In August, the spawn should be totally over, and fish are likely close to the most consistent they’ll be all summer. If things go right, it could be a slugfest.

“August can be really good, or a bit tough,” says Robla. “When the (Elite Series) came at one point, I remember watching Matt Lee catch like 27 pounds off one of my offshore spots that I had fished for years and years. They hit it just perfect that time of year – they were deep and ready to eat.”

Deep and shallow techniques could both work at the TITLE.

Baits and Techniques

Ned rigs and drop-shots will be the main players for deep fish. Dragging and drifting for deep smallmouths on the bottom in the river is a mainstay and come summer it’s very often the best way to get it done.

One extra that Robla recommends is a Carolina rig with a craw or something like a Keitech Crazy Flapper.

“I have a love-hate relationship with it on the river,” Robla said. “It’s not the best presentation for moving water, but it works if they eat it. A lot of times it’s like they just swim with it and drop it. The ones you hook with a C-rig, for some reason, they’re bigger fish – nine out of 10 times, you’re catching nice fish with it.
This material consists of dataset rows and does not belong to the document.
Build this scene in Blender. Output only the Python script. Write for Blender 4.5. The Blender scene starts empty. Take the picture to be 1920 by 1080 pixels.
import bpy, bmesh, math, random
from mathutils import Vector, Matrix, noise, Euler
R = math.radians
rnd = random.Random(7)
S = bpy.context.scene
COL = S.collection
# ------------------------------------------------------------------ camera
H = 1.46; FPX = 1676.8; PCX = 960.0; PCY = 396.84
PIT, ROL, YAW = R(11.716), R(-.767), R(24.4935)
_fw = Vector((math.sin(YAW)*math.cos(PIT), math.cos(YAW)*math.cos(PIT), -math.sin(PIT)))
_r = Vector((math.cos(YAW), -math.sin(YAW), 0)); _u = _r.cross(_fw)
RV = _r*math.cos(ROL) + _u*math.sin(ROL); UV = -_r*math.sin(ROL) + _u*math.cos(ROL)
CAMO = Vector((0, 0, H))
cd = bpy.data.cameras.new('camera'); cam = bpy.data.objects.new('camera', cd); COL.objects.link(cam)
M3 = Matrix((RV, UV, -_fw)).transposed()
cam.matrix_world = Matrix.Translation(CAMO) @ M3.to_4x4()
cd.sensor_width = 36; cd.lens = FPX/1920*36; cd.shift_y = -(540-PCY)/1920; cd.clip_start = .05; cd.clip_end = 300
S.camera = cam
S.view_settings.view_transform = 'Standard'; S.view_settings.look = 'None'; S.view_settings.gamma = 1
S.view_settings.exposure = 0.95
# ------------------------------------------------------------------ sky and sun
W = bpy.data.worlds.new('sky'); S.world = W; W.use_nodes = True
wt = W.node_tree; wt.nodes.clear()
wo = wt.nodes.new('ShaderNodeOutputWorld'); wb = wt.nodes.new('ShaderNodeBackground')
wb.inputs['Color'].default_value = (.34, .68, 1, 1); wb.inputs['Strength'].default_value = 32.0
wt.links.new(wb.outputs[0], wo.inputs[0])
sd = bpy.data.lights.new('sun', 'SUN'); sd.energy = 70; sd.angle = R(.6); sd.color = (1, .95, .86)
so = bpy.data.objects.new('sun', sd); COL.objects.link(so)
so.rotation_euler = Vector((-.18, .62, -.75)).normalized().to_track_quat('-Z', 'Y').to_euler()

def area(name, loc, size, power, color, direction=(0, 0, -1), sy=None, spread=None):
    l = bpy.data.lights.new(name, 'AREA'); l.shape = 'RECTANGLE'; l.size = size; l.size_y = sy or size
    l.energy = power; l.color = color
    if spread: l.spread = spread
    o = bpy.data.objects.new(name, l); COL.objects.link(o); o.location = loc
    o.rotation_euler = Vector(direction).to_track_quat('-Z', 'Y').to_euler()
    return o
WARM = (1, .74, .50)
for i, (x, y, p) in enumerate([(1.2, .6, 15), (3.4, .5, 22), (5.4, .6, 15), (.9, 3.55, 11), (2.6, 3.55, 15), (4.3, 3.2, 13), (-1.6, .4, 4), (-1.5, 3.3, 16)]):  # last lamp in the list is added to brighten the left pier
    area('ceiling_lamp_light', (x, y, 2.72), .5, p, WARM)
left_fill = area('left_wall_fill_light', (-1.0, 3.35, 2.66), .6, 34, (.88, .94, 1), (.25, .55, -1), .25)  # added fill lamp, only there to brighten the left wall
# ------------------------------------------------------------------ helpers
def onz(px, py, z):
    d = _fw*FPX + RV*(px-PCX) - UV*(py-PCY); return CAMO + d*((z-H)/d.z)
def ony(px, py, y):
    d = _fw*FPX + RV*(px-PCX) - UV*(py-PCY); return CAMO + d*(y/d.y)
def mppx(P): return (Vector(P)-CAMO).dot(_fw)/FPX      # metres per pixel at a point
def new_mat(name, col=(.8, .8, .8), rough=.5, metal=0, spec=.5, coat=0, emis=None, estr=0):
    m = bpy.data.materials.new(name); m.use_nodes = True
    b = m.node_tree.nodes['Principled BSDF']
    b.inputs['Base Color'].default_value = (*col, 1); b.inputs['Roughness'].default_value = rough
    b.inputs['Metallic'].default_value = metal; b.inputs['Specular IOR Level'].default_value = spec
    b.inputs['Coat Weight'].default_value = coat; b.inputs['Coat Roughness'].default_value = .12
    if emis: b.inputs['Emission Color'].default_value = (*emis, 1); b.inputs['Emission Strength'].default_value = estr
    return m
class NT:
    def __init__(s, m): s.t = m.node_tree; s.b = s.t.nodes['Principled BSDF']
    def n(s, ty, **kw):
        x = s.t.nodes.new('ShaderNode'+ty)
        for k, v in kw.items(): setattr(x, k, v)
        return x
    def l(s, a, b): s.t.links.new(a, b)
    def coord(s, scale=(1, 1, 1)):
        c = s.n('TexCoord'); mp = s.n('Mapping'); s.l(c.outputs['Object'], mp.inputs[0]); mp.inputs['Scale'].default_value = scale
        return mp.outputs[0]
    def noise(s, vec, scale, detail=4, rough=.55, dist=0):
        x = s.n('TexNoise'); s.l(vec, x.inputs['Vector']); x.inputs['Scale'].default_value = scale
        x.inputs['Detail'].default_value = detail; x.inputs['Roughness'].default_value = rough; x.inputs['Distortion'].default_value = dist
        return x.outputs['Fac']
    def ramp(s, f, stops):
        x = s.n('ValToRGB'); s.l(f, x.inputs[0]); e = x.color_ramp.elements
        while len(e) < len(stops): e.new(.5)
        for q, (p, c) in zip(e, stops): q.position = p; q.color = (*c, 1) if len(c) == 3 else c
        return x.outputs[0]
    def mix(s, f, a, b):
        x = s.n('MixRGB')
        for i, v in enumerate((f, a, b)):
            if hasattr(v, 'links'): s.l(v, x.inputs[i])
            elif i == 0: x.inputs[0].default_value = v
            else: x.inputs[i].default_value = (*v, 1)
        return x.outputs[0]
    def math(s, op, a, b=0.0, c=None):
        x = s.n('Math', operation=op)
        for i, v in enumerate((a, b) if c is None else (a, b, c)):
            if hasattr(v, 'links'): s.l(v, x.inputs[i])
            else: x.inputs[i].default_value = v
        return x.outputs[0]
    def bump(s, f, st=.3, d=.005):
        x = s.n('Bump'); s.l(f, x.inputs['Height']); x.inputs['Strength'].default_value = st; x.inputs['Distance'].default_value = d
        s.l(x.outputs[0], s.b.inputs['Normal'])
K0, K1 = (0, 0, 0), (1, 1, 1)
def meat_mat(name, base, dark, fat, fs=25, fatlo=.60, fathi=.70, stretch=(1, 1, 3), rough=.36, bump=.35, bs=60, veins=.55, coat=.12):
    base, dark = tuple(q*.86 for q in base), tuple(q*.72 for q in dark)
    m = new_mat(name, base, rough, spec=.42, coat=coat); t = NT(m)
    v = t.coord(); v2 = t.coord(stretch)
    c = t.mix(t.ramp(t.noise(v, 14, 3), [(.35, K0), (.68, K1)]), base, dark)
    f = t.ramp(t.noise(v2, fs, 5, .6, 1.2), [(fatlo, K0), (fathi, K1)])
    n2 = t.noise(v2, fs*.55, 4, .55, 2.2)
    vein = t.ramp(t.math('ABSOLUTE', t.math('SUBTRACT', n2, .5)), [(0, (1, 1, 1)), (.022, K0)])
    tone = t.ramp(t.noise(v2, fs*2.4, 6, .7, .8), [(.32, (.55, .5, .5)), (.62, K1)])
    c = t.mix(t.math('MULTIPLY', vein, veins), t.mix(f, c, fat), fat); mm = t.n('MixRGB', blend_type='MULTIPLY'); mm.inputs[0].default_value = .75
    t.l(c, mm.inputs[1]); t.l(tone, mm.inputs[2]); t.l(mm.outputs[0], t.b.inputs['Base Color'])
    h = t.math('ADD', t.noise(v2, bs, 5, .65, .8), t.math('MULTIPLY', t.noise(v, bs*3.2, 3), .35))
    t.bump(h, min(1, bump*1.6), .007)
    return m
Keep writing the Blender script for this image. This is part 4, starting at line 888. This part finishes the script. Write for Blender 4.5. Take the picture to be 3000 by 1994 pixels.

The shallow side is where the real variety comes into play. There, you’ve got all sorts of options like spy baits, swimbaits, jerkbaits, hair jigs, drop-shots and even topwaters. If you’ve seen Scott Dobson’s deck at the end of a day chasing smallies shallow, you know a lot can go into tempting the fickle critters.

Justin Lucas basically knows every smallmouth in the Great Lakes system by name at this point.

Top Fantasy Picks 

Obviously, everyone in the TITLE can contend – not only do you have to be really good to qualify, but a small field gives everyone a chance.

With Grae Buck, Justin Lucas, Kurt Mitchell, Matt Becker and Ron Nelson in the field, there are some definite smallmouth experts in the field. While Lucas knows the river really well on the deep side, Nelson is one of the more interesting prospects to catch them shallow.

Outside of the brown bass experts, there are some other pros in the field who have done really well up north lately and have experience on the river. Skeet Reese is probably chief among that group, but Michael Neal, Spencer Shuffield, Jon Canada and Joey Cifuentes (who needs some revenge on the river) shouldn’t be counted out either.